(Rows from a 3D scene dataset)
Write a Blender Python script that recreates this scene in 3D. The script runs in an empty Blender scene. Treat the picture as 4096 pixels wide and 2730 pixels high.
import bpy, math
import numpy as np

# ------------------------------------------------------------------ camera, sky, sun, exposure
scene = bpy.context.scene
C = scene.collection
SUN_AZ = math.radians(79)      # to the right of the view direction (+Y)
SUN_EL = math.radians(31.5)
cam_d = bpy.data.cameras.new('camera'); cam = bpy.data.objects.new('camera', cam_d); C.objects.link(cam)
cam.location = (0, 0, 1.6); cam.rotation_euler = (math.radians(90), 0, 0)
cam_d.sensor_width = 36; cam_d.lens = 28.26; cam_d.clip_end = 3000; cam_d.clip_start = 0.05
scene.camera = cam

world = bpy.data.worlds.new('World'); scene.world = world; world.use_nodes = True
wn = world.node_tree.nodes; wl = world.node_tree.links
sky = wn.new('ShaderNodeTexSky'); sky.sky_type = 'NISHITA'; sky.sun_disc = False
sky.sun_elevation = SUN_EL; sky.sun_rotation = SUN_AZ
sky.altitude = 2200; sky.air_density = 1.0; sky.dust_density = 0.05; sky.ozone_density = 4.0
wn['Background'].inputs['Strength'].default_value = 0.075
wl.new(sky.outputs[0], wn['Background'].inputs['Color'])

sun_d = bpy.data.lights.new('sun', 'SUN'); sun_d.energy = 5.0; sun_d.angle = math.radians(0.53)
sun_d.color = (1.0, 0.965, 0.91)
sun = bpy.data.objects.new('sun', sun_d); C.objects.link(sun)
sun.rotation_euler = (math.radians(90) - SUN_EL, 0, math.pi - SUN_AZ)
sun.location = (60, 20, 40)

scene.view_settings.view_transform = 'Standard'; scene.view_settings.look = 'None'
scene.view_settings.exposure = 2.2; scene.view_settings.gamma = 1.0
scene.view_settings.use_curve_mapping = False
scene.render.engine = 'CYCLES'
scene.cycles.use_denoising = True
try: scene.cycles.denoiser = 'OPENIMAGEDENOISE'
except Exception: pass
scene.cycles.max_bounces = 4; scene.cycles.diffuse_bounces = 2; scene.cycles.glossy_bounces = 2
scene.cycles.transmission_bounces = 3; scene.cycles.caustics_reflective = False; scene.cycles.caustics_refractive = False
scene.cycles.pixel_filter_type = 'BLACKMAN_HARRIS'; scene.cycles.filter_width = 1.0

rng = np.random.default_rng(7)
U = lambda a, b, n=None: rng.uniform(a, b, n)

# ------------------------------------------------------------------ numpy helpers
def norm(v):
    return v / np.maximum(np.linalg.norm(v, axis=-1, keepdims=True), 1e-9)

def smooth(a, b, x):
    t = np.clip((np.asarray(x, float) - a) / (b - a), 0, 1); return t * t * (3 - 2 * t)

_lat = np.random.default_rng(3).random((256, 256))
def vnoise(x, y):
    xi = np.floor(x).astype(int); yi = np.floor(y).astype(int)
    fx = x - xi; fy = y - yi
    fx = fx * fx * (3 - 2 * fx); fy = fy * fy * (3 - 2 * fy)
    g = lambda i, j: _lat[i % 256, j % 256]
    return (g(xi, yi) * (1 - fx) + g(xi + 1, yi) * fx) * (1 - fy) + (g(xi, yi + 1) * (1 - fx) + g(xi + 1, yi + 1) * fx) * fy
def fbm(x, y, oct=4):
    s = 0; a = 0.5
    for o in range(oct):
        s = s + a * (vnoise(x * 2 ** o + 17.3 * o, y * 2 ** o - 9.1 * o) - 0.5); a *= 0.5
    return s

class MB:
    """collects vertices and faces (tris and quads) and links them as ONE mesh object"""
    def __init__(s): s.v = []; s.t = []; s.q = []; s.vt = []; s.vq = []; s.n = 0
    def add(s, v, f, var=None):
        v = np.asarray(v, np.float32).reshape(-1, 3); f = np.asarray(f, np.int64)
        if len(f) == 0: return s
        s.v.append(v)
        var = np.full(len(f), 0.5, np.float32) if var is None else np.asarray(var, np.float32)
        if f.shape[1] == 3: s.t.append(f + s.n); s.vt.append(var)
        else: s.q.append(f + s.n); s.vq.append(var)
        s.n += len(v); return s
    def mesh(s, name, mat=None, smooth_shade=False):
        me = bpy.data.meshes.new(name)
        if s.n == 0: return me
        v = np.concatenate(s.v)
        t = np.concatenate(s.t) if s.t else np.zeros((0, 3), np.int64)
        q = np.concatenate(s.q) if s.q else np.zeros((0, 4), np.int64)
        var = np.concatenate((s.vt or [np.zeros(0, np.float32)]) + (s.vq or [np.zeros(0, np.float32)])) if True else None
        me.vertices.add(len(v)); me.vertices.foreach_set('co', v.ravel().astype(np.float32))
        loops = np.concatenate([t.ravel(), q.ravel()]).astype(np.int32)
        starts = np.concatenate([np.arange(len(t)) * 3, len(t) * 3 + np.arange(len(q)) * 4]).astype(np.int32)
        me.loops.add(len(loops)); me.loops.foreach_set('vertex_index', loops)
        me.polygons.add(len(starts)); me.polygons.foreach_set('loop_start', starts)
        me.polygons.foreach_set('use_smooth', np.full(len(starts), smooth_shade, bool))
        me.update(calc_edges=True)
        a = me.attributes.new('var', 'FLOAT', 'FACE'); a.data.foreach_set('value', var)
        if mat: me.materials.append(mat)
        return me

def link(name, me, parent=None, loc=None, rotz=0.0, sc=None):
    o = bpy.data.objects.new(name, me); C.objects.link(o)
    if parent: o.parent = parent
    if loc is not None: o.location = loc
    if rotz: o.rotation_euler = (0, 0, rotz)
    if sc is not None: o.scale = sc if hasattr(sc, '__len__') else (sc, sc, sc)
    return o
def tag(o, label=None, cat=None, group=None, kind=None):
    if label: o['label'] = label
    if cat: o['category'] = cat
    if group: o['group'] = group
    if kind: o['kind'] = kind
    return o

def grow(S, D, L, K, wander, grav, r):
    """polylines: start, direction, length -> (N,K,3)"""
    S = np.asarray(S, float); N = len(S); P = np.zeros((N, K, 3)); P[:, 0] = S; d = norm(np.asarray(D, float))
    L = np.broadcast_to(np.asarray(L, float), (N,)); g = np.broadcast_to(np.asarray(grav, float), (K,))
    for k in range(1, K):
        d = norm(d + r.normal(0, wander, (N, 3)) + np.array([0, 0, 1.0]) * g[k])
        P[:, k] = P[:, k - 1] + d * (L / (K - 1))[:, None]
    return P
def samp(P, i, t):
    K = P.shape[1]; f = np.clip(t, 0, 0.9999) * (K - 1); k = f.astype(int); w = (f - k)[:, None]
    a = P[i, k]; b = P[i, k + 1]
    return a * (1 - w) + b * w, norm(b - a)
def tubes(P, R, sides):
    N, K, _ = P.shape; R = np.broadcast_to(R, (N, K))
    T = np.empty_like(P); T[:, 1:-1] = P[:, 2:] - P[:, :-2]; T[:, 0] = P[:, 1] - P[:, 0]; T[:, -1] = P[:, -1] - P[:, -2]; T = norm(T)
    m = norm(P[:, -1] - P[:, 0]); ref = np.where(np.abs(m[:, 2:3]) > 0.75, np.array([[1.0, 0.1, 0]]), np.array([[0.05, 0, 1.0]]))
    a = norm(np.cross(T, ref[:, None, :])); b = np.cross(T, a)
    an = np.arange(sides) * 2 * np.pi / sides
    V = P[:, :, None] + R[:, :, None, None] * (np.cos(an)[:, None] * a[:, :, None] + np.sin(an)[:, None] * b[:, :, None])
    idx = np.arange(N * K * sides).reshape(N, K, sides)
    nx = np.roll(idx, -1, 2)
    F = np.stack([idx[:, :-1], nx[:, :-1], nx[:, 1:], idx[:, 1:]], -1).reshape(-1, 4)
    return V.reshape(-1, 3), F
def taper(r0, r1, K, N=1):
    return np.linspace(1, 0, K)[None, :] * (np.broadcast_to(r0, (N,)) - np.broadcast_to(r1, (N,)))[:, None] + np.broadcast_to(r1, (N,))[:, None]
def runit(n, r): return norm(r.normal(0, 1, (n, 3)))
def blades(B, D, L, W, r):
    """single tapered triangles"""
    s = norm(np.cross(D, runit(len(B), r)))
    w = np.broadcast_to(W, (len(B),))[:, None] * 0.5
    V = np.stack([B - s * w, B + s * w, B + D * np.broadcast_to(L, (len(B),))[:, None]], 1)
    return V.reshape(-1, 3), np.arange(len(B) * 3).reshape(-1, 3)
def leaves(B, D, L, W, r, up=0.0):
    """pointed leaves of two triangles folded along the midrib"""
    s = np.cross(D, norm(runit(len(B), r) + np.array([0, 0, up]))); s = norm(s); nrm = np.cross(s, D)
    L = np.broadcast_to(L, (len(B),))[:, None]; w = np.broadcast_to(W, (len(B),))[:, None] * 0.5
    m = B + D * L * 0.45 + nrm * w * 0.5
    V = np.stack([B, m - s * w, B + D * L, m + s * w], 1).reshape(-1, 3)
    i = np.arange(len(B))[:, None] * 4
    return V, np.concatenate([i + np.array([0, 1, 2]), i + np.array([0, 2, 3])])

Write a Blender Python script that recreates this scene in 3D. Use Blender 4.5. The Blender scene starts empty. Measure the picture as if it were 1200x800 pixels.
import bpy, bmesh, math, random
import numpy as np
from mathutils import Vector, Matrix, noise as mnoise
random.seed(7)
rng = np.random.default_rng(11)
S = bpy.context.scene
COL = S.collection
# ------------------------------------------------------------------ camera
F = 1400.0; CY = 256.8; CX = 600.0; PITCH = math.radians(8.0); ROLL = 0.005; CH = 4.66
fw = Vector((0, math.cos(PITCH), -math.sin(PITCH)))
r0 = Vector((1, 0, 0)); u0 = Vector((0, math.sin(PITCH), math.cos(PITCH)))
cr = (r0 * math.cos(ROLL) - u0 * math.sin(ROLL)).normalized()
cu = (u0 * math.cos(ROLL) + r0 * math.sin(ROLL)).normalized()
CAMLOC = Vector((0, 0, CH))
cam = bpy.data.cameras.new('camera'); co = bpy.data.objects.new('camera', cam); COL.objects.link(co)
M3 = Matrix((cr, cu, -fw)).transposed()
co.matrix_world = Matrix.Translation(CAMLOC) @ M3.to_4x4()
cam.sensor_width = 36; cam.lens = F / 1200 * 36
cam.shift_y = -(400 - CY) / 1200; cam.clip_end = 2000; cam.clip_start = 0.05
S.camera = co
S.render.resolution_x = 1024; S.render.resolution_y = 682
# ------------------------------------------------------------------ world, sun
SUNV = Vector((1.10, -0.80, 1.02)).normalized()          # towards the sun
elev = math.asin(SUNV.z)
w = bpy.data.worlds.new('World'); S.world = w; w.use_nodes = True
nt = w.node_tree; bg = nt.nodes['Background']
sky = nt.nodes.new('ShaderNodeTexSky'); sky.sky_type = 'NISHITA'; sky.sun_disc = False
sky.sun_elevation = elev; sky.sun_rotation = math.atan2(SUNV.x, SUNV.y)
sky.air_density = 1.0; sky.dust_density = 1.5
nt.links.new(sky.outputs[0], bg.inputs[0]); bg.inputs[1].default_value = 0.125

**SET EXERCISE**
Reproduce verbatim the range of lines that opens the records and closes with the line containing "scene.camera = cam". Omit everything after it.

**WORKED SOLUTION**
Write a Blender Python script that recreates this scene in 3D. The script runs in an empty Blender scene. Treat the picture as 4096 pixels wide and 2730 pixels high.
import bpy, math
import numpy as np

# ------------------------------------------------------------------ camera, sky, sun, exposure
scene = bpy.context.scene
C = scene.collection
SUN_AZ = math.radians(79)      # to the right of the view direction (+Y)
SUN_EL = math.radians(31.5)
cam_d = bpy.data.cameras.new('camera'); cam = bpy.data.objects.new('camera', cam_d); C.objects.link(cam)
cam.location = (0, 0, 1.6); cam.rotation_euler = (math.radians(90), 0, 0)
cam_d.sensor_width = 36; cam_d.lens = 28.26; cam_d.clip_end = 3000; cam_d.clip_start = 0.05
scene.camera = cam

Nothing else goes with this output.